§ WHAT THE TASK REQUIRES: Return the lines exactly as they stand, from the first of the material through the line containing "scene.camera = cam".

§ DATA SHOWN:

----------------------------------------

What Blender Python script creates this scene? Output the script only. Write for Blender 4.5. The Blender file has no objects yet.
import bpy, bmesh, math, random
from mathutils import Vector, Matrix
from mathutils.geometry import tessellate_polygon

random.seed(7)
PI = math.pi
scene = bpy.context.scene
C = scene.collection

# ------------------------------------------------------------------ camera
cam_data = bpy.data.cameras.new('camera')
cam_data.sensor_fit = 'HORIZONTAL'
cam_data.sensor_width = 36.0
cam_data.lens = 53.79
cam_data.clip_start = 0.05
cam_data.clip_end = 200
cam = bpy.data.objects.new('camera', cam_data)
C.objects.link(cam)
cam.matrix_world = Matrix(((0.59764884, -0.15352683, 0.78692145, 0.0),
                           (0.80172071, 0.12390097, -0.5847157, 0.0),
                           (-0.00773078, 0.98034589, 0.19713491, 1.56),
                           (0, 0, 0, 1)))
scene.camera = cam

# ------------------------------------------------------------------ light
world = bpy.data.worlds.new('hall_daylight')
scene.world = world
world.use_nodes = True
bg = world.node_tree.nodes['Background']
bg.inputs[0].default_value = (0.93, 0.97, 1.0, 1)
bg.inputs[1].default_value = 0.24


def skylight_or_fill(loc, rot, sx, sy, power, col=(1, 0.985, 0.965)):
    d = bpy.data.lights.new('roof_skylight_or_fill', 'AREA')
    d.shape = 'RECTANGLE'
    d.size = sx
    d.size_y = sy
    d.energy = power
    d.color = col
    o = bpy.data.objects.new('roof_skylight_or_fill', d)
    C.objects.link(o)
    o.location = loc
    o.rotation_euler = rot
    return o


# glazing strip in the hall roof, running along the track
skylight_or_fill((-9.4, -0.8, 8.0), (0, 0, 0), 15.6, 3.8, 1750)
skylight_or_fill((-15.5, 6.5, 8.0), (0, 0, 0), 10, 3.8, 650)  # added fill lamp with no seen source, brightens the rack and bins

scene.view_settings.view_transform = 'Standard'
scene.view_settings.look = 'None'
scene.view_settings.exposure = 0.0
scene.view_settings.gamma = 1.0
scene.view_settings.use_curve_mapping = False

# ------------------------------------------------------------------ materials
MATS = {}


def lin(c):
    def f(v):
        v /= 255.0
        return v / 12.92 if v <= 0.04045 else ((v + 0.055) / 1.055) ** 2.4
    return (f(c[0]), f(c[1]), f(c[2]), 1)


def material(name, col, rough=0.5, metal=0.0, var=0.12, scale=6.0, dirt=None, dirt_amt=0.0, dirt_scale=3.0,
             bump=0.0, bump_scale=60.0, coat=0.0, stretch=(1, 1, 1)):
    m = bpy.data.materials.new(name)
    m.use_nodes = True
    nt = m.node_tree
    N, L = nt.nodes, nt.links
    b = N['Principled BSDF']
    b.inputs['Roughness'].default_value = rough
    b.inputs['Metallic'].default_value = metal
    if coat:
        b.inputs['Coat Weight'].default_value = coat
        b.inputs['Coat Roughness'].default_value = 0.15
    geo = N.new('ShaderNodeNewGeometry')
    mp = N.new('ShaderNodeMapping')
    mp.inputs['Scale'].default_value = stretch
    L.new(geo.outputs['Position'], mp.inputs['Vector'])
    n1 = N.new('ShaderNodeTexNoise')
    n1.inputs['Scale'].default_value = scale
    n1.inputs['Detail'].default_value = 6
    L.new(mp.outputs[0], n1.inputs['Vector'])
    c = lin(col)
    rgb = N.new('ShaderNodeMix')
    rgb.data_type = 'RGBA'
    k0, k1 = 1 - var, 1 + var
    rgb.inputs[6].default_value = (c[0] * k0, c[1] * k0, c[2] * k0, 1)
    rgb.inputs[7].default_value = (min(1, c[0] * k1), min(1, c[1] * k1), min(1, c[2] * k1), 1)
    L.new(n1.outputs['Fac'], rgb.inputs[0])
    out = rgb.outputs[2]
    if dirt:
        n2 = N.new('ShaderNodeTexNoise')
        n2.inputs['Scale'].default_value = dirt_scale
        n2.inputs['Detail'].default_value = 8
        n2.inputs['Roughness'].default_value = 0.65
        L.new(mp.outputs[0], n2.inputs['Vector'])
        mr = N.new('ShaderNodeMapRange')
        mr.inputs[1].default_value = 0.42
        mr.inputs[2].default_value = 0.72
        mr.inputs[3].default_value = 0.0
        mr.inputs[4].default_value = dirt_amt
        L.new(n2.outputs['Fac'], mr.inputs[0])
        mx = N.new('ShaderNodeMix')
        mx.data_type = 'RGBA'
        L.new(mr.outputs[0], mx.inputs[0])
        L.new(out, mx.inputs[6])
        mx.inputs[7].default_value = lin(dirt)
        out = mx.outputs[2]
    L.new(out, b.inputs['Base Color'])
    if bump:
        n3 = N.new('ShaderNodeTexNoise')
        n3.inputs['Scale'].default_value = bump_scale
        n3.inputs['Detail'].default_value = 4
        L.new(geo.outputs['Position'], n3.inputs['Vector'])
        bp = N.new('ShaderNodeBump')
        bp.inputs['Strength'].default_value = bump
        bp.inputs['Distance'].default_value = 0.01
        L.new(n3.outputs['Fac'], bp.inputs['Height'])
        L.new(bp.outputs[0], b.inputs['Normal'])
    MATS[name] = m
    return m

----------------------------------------

§ EXERCISE OUTPUT:
What Blender Python script creates this scene? Output the script only. Write for Blender 4.5. The Blender file has no objects yet.
import bpy, bmesh, math, random
from mathutils import Vector, Matrix
from mathutils.geometry import tessellate_polygon

random.seed(7)
PI = math.pi
scene = bpy.context.scene
C = scene.collection

# ------------------------------------------------------------------ camera
cam_data = bpy.data.cameras.new('camera')
cam_data.sensor_fit = 'HORIZONTAL'
cam_data.sensor_width = 36.0
cam_data.lens = 53.79
cam_data.clip_start = 0.05
cam_data.clip_end = 200
cam = bpy.data.objects.new('camera', cam_data)
C.objects.link(cam)
cam.matrix_world = Matrix(((0.59764884, -0.15352683, 0.78692145, 0.0),
                           (0.80172071, 0.12390097, -0.5847157, 0.0),
                           (-0.00773078, 0.98034589, 0.19713491, 1.56),
                           (0, 0, 0, 1)))
scene.camera = cam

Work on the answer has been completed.